Due to the restrictive effects of Interim Orders we will only use these powers where it is proportionate and necessary to do so to ensure public protection. In most cases we will not need to apply for an Order and registrants can continue to practise during an investigation.

If we decide to apply for an Interim Order we will notify the registrant and provide them with a copy of the documents we are relying on. Due to their urgency, Interim Orders are usually scheduled at short notice. We try to give registrants seven days’ notice of the Interim order hearing.

What happens at an Interim Order hearing

We must apply to one of our practice committees for an Interim Order to be imposed. The panel will hear our application along with any submissions made by the registrant.
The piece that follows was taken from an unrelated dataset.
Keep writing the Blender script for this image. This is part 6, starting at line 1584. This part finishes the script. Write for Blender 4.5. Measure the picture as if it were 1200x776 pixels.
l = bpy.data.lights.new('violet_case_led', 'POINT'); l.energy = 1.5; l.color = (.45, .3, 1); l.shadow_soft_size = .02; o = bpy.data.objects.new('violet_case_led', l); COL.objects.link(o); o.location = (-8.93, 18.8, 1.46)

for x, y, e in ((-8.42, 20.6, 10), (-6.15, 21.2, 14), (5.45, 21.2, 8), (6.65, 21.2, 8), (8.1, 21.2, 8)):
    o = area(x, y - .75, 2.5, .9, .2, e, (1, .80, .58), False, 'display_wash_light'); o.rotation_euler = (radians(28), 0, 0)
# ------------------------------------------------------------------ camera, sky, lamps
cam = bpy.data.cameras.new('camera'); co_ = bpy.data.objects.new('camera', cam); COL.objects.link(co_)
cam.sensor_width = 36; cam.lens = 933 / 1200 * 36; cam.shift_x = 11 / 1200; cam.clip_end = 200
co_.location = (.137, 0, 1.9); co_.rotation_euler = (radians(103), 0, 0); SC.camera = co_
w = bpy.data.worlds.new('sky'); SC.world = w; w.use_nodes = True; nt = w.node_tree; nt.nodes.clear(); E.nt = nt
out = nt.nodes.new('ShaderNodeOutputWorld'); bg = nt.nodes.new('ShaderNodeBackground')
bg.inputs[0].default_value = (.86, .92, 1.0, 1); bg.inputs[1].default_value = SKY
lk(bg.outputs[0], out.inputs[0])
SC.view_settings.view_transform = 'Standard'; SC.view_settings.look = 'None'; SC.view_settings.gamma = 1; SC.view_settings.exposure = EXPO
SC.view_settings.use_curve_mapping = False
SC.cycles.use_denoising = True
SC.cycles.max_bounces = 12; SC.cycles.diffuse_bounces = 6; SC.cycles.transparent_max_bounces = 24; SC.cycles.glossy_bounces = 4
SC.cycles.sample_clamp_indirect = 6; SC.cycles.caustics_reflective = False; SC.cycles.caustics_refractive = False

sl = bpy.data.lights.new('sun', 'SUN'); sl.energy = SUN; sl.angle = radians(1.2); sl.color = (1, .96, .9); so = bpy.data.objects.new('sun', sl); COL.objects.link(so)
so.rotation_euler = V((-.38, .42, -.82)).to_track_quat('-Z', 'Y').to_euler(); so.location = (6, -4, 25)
The panel’s role is not to prove the facts of the case, but to undertake an assessment of the risk of the case based on the information before them.

The panel may make an Interim Order on the basis of one of the following grounds:

  • It is necessary to protect the public;
  • It is otherwise in the public interest; or
  • It is in the interests of the registrant

The panel can choose to:

  • Make no order, if they feel there is no immediate or serious risk presented by the registrant continuing to practise without restriction;
  • Impose an Interim Conditions of Practice Order, which restricts a registrant’s practice in the way set out by the panel;
  • Impose an Interim Suspension Order, which prevents the registrant from practising for as long as the Order is in place.

Registrants have the right to attend Interim Order hearings and/or be represented at them. A registrant may appeal the panel’s decision to impose an Order, or ask for an early review. Any appeal must be made to the High Court or the Court of Session in Scotland.

Registrants can request a review of an Interim Order at any time. A review may be granted if a registrant’s circumstances have changed, or where they have new information which may affect the Order that was made. We can also request an early review of an Order where relevant new information has come to light.

If an Order is made we will not publish the full decision or reasoning of the panel on our website, but we will publish the outcome of the hearing so that members of the public are made aware of it. In certain circumstances a hearing may be held in private. However, we are still required to publish the outcome of the hearing on our website if an order is made.

How long the Interim Order is for

An Interim Order may be imposed for a maximum period of 18 months. If we have not concluded our fitness to practise proceedings against the registrant within that time we must apply to the High Court to extend the Order. The Court can grant an extension to the Order for a further period of 12 months.

During the lifetime of the Order it must be reviewed by a panel. Reviews occur six months after the Order was made, and then every three months after that.